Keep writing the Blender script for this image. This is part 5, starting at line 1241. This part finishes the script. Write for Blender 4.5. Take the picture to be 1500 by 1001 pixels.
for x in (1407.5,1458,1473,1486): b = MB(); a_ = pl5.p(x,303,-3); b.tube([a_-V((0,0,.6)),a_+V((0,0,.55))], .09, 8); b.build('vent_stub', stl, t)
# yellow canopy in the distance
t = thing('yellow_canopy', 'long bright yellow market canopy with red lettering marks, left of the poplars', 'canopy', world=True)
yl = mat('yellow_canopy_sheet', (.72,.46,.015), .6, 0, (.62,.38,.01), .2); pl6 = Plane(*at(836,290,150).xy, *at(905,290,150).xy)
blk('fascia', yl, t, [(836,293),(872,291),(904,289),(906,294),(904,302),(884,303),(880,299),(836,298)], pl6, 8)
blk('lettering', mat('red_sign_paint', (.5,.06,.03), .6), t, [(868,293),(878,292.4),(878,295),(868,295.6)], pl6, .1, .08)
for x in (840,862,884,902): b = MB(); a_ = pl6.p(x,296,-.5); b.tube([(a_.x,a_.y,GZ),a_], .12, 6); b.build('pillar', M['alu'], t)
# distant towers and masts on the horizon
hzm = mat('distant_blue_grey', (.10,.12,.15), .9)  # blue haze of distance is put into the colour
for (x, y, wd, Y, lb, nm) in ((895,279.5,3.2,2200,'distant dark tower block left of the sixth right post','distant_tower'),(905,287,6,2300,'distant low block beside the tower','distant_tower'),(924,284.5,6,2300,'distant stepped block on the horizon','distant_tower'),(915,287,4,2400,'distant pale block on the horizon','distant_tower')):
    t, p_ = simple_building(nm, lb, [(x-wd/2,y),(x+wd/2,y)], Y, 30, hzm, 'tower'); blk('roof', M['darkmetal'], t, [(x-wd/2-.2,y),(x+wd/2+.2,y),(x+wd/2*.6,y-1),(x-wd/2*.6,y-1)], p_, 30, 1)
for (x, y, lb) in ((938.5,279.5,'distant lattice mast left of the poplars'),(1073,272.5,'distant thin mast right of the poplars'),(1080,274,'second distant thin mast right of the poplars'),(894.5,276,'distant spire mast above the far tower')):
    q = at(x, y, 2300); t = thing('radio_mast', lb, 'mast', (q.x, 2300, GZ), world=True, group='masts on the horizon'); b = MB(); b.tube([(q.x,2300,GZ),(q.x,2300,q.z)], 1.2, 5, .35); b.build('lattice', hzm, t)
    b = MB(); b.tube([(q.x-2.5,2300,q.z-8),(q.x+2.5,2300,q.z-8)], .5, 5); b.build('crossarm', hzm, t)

◆ **Aim**
Reproduce the complete data exactly as presented above.

◆ **The answer**
Keep writing the Blender script for this image. This is part 5, starting at line 1241. This part finishes the script. Write for Blender 4.5. Take the picture to be 1500 by 1001 pixels.
for x in (1407.5,1458,1473,1486): b = MB(); a_ = pl5.p(x,303,-3); b.tube([a_-V((0,0,.6)),a_+V((0,0,.55))], .09, 8); b.build('vent_stub', stl, t)
# yellow canopy in the distance
t = thing('yellow_canopy', 'long bright yellow market canopy with red lettering marks, left of the poplars', 'canopy', world=True)
yl = mat('yellow_canopy_sheet', (.72,.46,.015), .6, 0, (.62,.38,.01), .2); pl6 = Plane(*at(836,290,150).xy, *at(905,290,150).xy)
blk('fascia', yl, t, [(836,293),(872,291),(904,289),(906,294),(904,302),(884,303),(880,299),(836,298)], pl6, 8)
blk('lettering', mat('red_sign_paint', (.5,.06,.03), .6), t, [(868,293),(878,292.4),(878,295),(868,295.6)], pl6, .1, .08)
for x in (840,862,884,902): b = MB(); a_ = pl6.p(x,296,-.5); b.tube([(a_.x,a_.y,GZ),a_], .12, 6); b.build('pillar', M['alu'], t)
# distant towers and masts on the horizon
hzm = mat('distant_blue_grey', (.10,.12,.15), .9)  # blue haze of distance is put into the colour
for (x, y, wd, Y, lb, nm) in ((895,279.5,3.2,2200,'distant dark tower block left of the sixth right post','distant_tower'),(905,287,6,2300,'distant low block beside the tower','distant_tower'),(924,284.5,6,2300,'distant stepped block on the horizon','distant_tower'),(915,287,4,2400,'distant pale block on the horizon','distant_tower')):
    t, p_ = simple_building(nm, lb, [(x-wd/2,y),(x+wd/2,y)], Y, 30, hzm, 'tower'); blk('roof', M['darkmetal'], t, [(x-wd/2-.2,y),(x+wd/2+.2,y),(x+wd/2*.6,y-1),(x-wd/2*.6,y-1)], p_, 30, 1)
for (x, y, lb) in ((938.5,279.5,'distant lattice mast left of the poplars'),(1073,272.5,'distant thin mast right of the poplars'),(1080,274,'second distant thin mast right of the poplars'),(894.5,276,'distant spire mast above the far tower')):
    q = at(x, y, 2300); t = thing('radio_mast', lb, 'mast', (q.x, 2300, GZ), world=True, group='masts on the horizon'); b = MB(); b.tube([(q.x,2300,GZ),(q.x,2300,q.z)], 1.2, 5, .35); b.build('lattice', hzm, t)
    b = MB(); b.tube([(q.x-2.5,2300,q.z-8),(q.x+2.5,2300,q.z-8)], .5, 5); b.build('crossarm', hzm, t)